First weeks in Santa Cruz, Bolivia

Feb 112009

It has been already three weeks!! I arrived to Bolivia with my family the 16th of january to work with the ICFJ implementing a digital platform that will entitle the journalists from rural areas to share their contents and stories. My partner in Santa Cruz will be Radio Fides, a networks of stations owned by the jesuitic company and considered to be one of the most serious and balanced in a country torn by a fierce political struggle between the capital, La Paz, and the capital of the eastern part, Santa Cruz. Santa Cruz is one of the richest cities in the country, thanks to its oil and specially gas reserves and its intense trade with neighbouring countries such as Brazil and Argentina. It is also a big and chaotic city that has grown wildly in the last years; despite that, it still preserves some fine architecture from its colonial past, specially in the centre.

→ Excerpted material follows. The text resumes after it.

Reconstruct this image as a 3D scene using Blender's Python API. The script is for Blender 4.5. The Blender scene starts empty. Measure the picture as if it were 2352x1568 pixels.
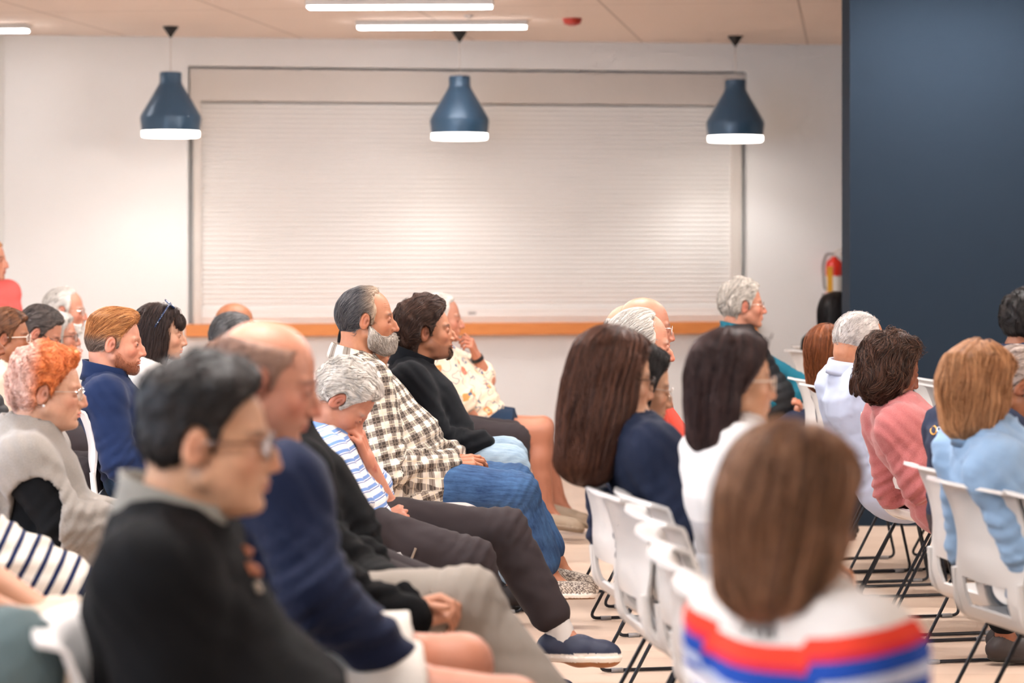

I arrived to Santa Cruz just a few days before the constitutional referendum organised by the government of Evo Morales on the 25th of January. That allowed me to test what I already sensed: that the country is heavily polarised between the mountains and the tropical regions, between the rich and the poor ones, between the cambas and the coyas, as they call them here. This makes journalism a difficult task: it is challenging to try to be objective at the risk of being accused of serving one side or the other.

Although Bolivia's poor socioeconomic indicators, the media landscape is very vivid. There are dozens of televisions, radiostations and newspapers, which can freely criticise what the government do or says, unless their editorial line forbids that. In big cities, the means are enough to develop live and spectacular news programs. The situation is quite different in the rural areas, where there is no Internet or, if there is, it is too expensive for people to use it. I would like to remember that a 2MB Internet connection costs about 300 dollars a month, which is prohibitive in a country where the average wage is about 150-200 dollars. The means in this stations are poor: one journalist to cover all issues, a situation that should remind us, journalists from rich countries, how lucky we are. I have had the opportunity to visit two of the provincial stations I will work with: Concepción, a nice village in the middle of tropical landscapes, and San Julián, a city that has tripled its population during last years due to the arrival of thousands of people from the mountains, a phenomenon that makes this city very conflictive due to the political struggle I have already mentioned. All these circumstances make me think that, before helping to create the platform, I will first have to concentrate on journalistic training.

These first weeks have been also devoted to adapt ourselves to a new reality: heat (tropical weather!!), traffic, bureaucracy and mosquitos. Due to wet season, there is an epidemic of dengue in the region. There have been about 6,000 ill people reported in Santa Cruz, and some deaths because of the worst version of this illness. Hope everything goes fine!